So here is the deal…I leave Thursday morning, about 4:00 am to go to the Macon airport. From there we fly to Atlanta, have a layover of a couple of hours, then from there go to Shreveport. My dad will pick us up and we’ll make the drive back to DeRidder. I’ll be gone till Saturday night, very, very late. I’ll have my cell phone with me, and I’ll be able to check my email about once or twice a day.

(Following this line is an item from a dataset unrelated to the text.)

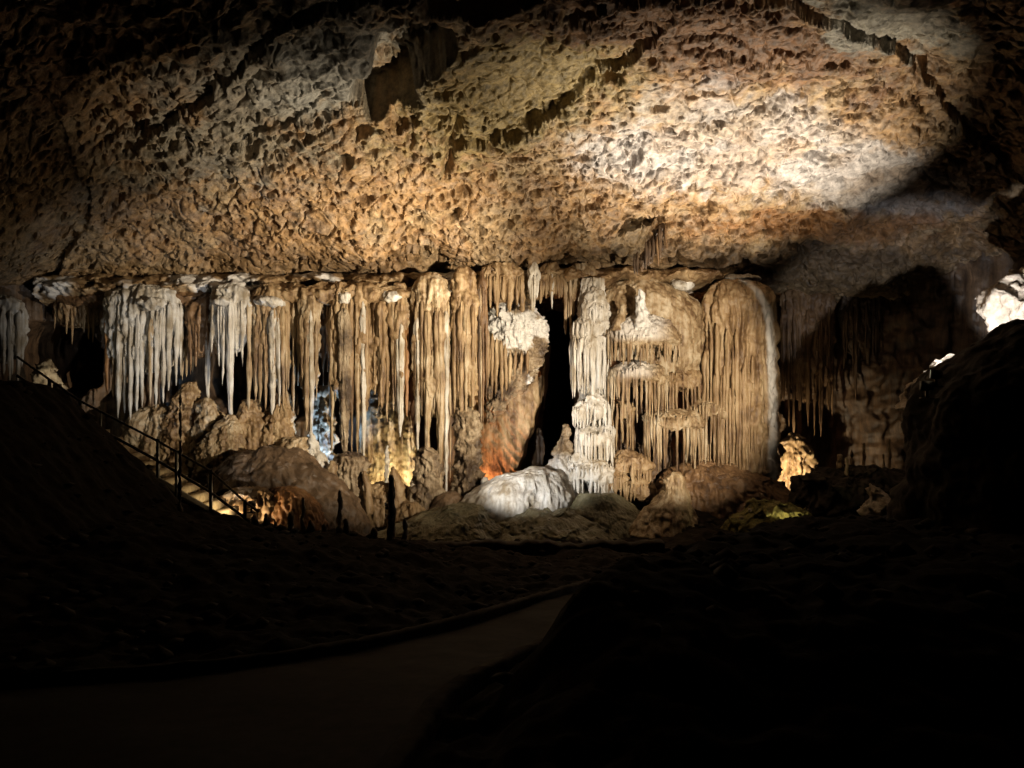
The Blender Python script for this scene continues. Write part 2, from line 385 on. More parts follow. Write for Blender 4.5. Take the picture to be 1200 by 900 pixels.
def ground():
    y = np.concatenate([np.linspace(-8, 3, 20), np.linspace(3.1, 26, 420)]); x = np.linspace(-18, 18, 620)
    X, Y = np.meshgrid(x, y); Z = ground_z(X, Y)
    # smooth under the path
    l, r = path_edges(Y); inp = sst(-.25, .05, X-l)*sst(-.25, .05, r-X)
    Z = Z+(.12*fbm(X*.9, Y*.9, 0*X, 4)+.06*fbm(X*4, Y*4, 0*X, 4)+.0)*(1-inp)-.05*inp
    o = link('ground', np.stack([X, Y, Z+CAMZ], -1).reshape(-1, 3), gridf(len(y), len(x))[:, ::-1], M['mud']); tag(o, kind='structure')
def path_edges(y):
    l = np.interp(y, [-8, 3, 5.2, 5.8, 6.05, 6.5, 7.3, 8.4, 11.4, 15.2, 18], [-6, -6, -5.6, -4.5, -3.4, -2.2, -1.35, -.55, 1.14, 3.05, 4.9])
    r = np.interp(y, [-8, 3, 4.57, 5.7, 7, 8.65, 11, 15, 18], [-1.2, -.9, -.64, -.52, .02, .86, 2.1, 4.1, 5.9])
    return l, r
def path():
    y = np.linspace(-7, 17.5, 420); l, r = path_edges(y); kk = np.hanning(25); kk /= kk.sum(); l, r = [np.convolve(np.pad(q_, 12, mode='edge'), kk, 'valid') for q_ in (l, r)]; u = np.linspace(0, 1, 24)[None, :]
    X = l[:, None]*(1-u)+r[:, None]*u; Y = y[:, None]+0*X; Z = ground_z((l+r)/2, y)[:, None]+.02*fbm(X, Y, 0*X, 3)+.02
    o = link('path', np.stack([X, Y, Z+CAMZ], -1).reshape(-1, 3), gridf(len(y), 24)[:, ::-1], M['path']); tag(o, kind='structure')
    for e, s in ((l, -1), (r, 1)):
        prof = [(0, -.1), (0, .07), (.03, .09), (.11, .09), (.14, .07), (.14, -.1)]
        V = []
        zc = ground_z((l+r)/2, y)
        for i in range(len(y)):
            for a, b in prof:
                n_ = .012*random.uniform(-1, 1); V.append((e[i]+s*(a-.02)+n_, y[i], zc[i]+b+n_+.02+CAMZ))
        o = link('kerb', V, gridf(len(y), 6), M['kerb'], smooth=False); tag(o, kind='structure')
ground(); path()

def rear_wall():
    nx, nz = 760, 230
    x = np.linspace(-18, 18, nx); z = np.linspace(-4.4, 3.4, nz)
    X, Z = np.meshgrid(x, z); px = 600+X*1000/24; py = 450-Z*1000/24
    Y = 24.2+.5*fbm(X*.35, 0*X, Z*.35, 3)
    fl = .10*(1-np.abs(noise3(X*3.4, 0*X+2, Z*.3))*2)+.05*(1-np.abs(noise3(X*8, 0*X+5, Z*.6))*2)
    Y = Y-fl*1.2+.06*fbm(X*3, 0*X, Z*3, 4)
    # open passage beside the pale column and the dark niches behind the curtains
    def hole(cx, cy, rx, ry, d, rot=0):
        c, s = math.cos(rot), math.sin(rot); u = ((px-cx)*c+(py-cy)*s)/rx; v = (-(px-cx)*s+(py-cy)*c)/ry
        r = (np.abs(u)**3+np.abs(v)**3)**(1/3)+.12*fbm(X*1.5, 0*X+3, Z*1.5, 3)
        return d*(1-sst(.8, 1.05, r))
    Y = Y+hole(660, 450, 22, 150, 7)+hole(95, 425, 34, 42, 3.5)+hole(320, 440, 105, 60, 1.6)+hole(250,420,30,60,1.0)+hole(495, 540, 22, 70, 2.)+hole(600, 350, 40, 40, 1.5)
    def bump(cx, cy, rx, ry, d):
        r = np.hypot((px-cx)/rx, (py-cy)/ry)+.1*fbm(X*1.5, 0*X+3, Z*1.5, 3); return -d*(1-sst(.3, 1.1, r))
    Y = Y+bump(1120, 420, 130, 300, 2.2)-sst(-10, -16, X)*5-sst(11, 16, X)*6
    V = np.stack([X, Y, Z+CAMZ], -1).reshape(-1, 3)
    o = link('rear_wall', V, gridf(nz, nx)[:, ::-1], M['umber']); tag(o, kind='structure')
rear_wall()
def side_wall(name, sx):
    y = np.linspace(-9, 24, 160); z = np.linspace(-4.5, 6.6, 60); Y, Z = np.meshgrid(y, z)
    X = sx*(13.2+.8*fbm(Y*.3, 0*Y+sx, Z*.3, 4)+.0*Z)
    o = link(name, np.stack([X, Y, Z+CAMZ], -1).reshape(-1, 3), gridf(60, 160), M['rock']); tag(o, kind='structure')
side_wall('left_wall', -1); side_wall('right_wall', 1)
def rear_close():
    x = np.linspace(-16, 16, 90); z = np.linspace(-2.5, 6.4, 40); X, Z = np.meshgrid(x, z); Y = -8+.6*fbm(X*.3, 0*X, Z*.3, 4)
    o = link('entrance_wall', np.stack([X, Y, Z+CAMZ], -1).reshape(-1, 3), gridf(40, 90), M['rock']); tag(o, kind='structure')
rear_close()
o = solid('rock_hill', [(1310,352,20),(1310,370,70),(1300,388,120),(1300,405,152),(1300,432,180),(1305,470,215),(1315,540,235),(1325,600,250),(1330,690,330)], 11, M['rock'], lump=.20, lscale=.9, dr=.8)
tag(o, kind='structure')

# ------------------------------------------------------------------ stalactites and curtains
def stal_prof(x, y0, y1, w, lean=0., base=1.6):
    h = y1-y0; r = w/2
    P = [(x, y0-9, r*.25), (x, y0-4, r*.8)]
    for f, k in ((.06, 1.25), (.3, 1.1), (.55, .95), (.8, .68), (.94, .42), (1., .12)):
        P.append((x+lean*f+random.uniform(-.25, .25)*min(1, w/5), y0+h*f, r*k*random.uniform(.9, 1.1)))
    return P
def stalactite(parent, x, y0, y1, w, Y, mat, loc=None, flute=.012, **k):
    k.pop('lobes', None)
    return solid('stalactite', stal_prof(x, y0, y1, w, random.uniform(-1.6, 1.6)), Y, mat, parent, loc, lump=.028, lscale=.2,
                 vstretch=2.2, flute=flute if w > 4 else 0, ffreq=16, zstep=.05, nseg=int(np.clip(w*2.6, 9, 50)), lobes=.32 if w > 3.4 else 0, **k)
def curtain(label, x0, x1, y0, ycap, Y, tubes, mat='cream', capmat=None, dr=.45, fill=0, fillrange=None, group='stalactite curtains along the back wall', white=None, fl=.06, name='stalactite_curtain'):
    cx = (x0+x1)/2; hw = (x1-x0)/2
    t = thing(name, label, 'stalactites', W(cx, y0, Y), group)
    h = ycap-y0
    ext = max(6, .42*(float(np.median([q[2] for q in tubes]))-ycap)) if hw > 8 else 6
    solid('flowstone_cap', [(cx, y0-20, hw*.35), (cx, y0-10, hw*.85), (cx, y0+h*.15, hw*.99), (cx, y0+h*.5, hw*.98), (cx, y0+h*.85, hw*.93), (cx, y0+h+ext*.5, hw*.84), (cx, y0+h+ext, hw*.6), (cx, y0+h+ext*1.2, hw*.2)],
          Y, M[capmat or mat], t, dr=dr, lump=.09, lscale=.35, flute=fl*1.5, ffreq=5, zstep=.03, white=white, vstretch=1.5)
    R = hw*Y/1000
    if fill:
        a, b = fillrange or (ycap-5, ycap+25)
        for i in range(fill):
            x = x0+(x1-x0)*(i+.5)/fill+random.uniform(-1, 1); tubes = tubes+[(x, random.uniform(2.2, 4.5), random.uniform(a, b))]
    for tb in tubes:
        x, w, yb = tb[:3]; u = min(.97, abs(x-cx)/max(hw, 1)); yf = Y-dr*R*math.sqrt(1-u*u)*random.uniform(.75, 1.0)
        yt = tb[3] if len(tb) > 3 else y0+h*random.uniform(.15, .4)
        stalactite(t, x, yt, yb, w, yf, M[tb[4] if len(tb) > 4 else mat], flute=.014)
    return t
G = 'stalactite curtains along the back wall'
curtain('dim bluish curtain at the far left edge, above the hillside', -25, 30, 366, 400, 21.5, [(3,7,440),(12,6,448),(22,8,452),(-6,8,446),(27,5,430)], 'white', fill=5, fillrange=(410,445))
curtain('short dark brown stalactite row just left of the wide white curtain', 62, 122, 350, 372, 22.3, [(118,6,388),(110,4,402),(104,4,398),(84,4,404),(78,3,392),(96,3,388)], 'tan', fill=7, fillrange=(372,392))
curtain('wide white curtain of stalactites nearest the railing, fanning over a pale mound', 121, 214, 354, 402, 21.6,
        [(126,8,462,372,'orange'),(133,7,466,372,'tan'),(140,8,490),(147,7,484),(154,7,492),(161,7,482),(167,6,478),(177,7,474,380,'cream'),(184,7,478),(192,7,472),(199,7,458),(206,6,452),(212,5,440)], 'white', fill=9, fillrange=(415,450), dr=.5)
curtain('narrow cream curtain tucked against the right side of the wide white one', 202, 229, 352, 395, 22.1, [(207,5,440),(213,5,446),(220,6,442),(226,5,436)], 'cream', fill=3, fillrange=(410,430))
curtain('dark rounded curtain with a thin cream drip reaching the mound below', 219, 257, 364, 402, 21.7, [(223,5,440),(230,5,430),(243,7,472,395,'white'),(251,5,434),(236,4,420)], 'brown', fill=7, fillrange=(405,425), dr=.6)
curtain('white topped curtain with one long thick stalactite touching a mound', 244, 296, 352, 384, 21.3, [(270,10,494,358,'white'),(262,5,452),(256,4,430),(283,5,430),(292,7,482,356,'cream'),(276,4,418)], 'white', fill=5, fillrange=(390,415), dr=.5)
curtain('broad tan curtain with a bright white lower point, above the cone shaped mound', 294, 340, 354, 425, 21.3, [(299,7,470,365,'cream'),(306,7,476),(312,7,480),(320,12,486,370,'white'),(326,6,476,380,'white'),(331,7,478),(337,5,456)], 'tan', fill=6, fillrange=(440,465), dr=.5)
curtain('slim pair of cream stalactites in front of the dark gap beside the cone shaped mound', 340, 352, 352, 380, 21.4, [(345,6,482),(350,4,452)], 'cream', dr=.9)
curtain('long tapering white curtain point above the blue lit niche', 350, 376, 358, 430, 21.2, [(354,7,468),(360,8,505),(364,9,528,372,'white'),(371,5,470)], 'cream', fill=3, fillrange=(430,452), dr=.6)
curtain('small knobbly curtain with short dark drips in the gap above the blue niche', 365, 392, 352, 392, 21.6, [(371,4,424),(378,5,452),(384,4,436),(388,7,488,372,'white')], 'brown', fill=5, fillrange=(400,430), dr=.7)
curtain('thick rough brown column of stalactites standing on the fluted pedestal', 386, 414, 350, 400, 21.2, [(389,7,530,372,'cream'),(403,17,534,370,'popcorn'),(394,6,470),(411,6,532)], 'tan', fill=5, fillrange=(395,440), dr=.6)
curtain('straight pair of long white stalactites right of the thick rough brown column', 413, 433, 352, 440, 21.25, [(418,7,534,362,'cream'),(425,8,536,362,'white'),(430,5,480)], 'tan', fill=3, fillrange=(450,480), dr=.7)
curtain('wide tan curtain with stepped short tips above the yellow lit wall', 430, 460, 352, 450, 21.4, [(433,5,470),(439,5,462),(447,13,478,360),(453,6,495),(458,4,470)], 'tan', fill=5, fillrange=(460,480), dr=.5)
curtain('curtain with one long pointed white stalactite and an orange neighbour', 457, 484, 352, 410, 21.3, [(460,5,482,365,'cream'),(464,5,470),(469,10,512,380,'white'),(478,7,489,380,'orange'),(474,4,460,380,'orange')], 'tan', fill=4, fillrange=(420,455), dr=.55)
curtain('tall golden curtain whose long white lower stalactites stand on a rough pedestal', 483, 528, 340, 440, 21.1, [(489,8,528,380,'white'),(494,5,470),(501,10,552,370,'cream'),(507,5,480),(512,8,500),(517,10,582,370,'cream'),(523,8,584,372,'white'),(527,4,560)], 'cream', fill=6, fillrange=(450,490), dr=.5)
curtain('massive streaked brown curtain touching the top of the lumpy column', 529, 560, 334, 450, 21.1, [(534,8,484),(541,10,486,360),(547,8,492,360,'cream'),(554,7,482,360),(538,5,470)], 'tan', fill=7, fillrange=(440,475), dr=.7)
curtain('dark slender strands hanging right of the massive streaked brown curtain', 560, 570, 336, 380, 21.4, [(561,5,498,345,'umber'),(566,4,506,345,'brown'),(563,3,500,345,'cream'),(569,4,470)], 'brown', dr=.9)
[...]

I’m about exhausted. Today was the first day in a long time I just sorta laid my head down in class and didn’t take notes or really pay attention. I’m not physically tired, but I’ve got so much stuff going on right now that my mind is about to implode. One of my professors told me I looked drained, and I feel that way. I need some rest. Maybe I’ll be able to get a little bit while I am gone, but I doubt it. I’m still ok with what is going on, for the most part. I went out and sat by the pond for a few minutes today and just kinda listened to the stillness and thought about everything, not just my grandpa, but about everything going on in my life. Of course, I didn’t come to any major revelations about anything, which I am used to, so it will all just pile up in my mental list of unfinished business. I’m rather upset with extended family right now. They are acting like…words I can’t say here. One of my uncles in particular, is treating my father so bad. Keeps telling him he’s an outsider and has no right to say anything about anything. Which is ironic, cause this is the uncle that nobody has seen in ages, and my dad has done more for my grandfather than most of his real children did. Especially this uncle. But me and my brother have already been told to just let things go, and not to say anything. I guess my dad realizes that if my uncle pushes me too much, he’ll end behind the funeral home as a lumpy mess. I can’t stand it how that side of the family acts, it’s so pathetic. Anyway, I’m more upset about the way they are acting than I am about the funeral. I don’t know how I’ll feel once I get there, right now I am disconnected and far away. Things may come into sharper view when I actually get there. Well, I am at work, so I better finish this up. I think I’m just going to sit here today and kinda try and relax a little bit. I’ve got a million things to get done after work and I don’t know if I’ll finish them up and still get to bed at a decent hour.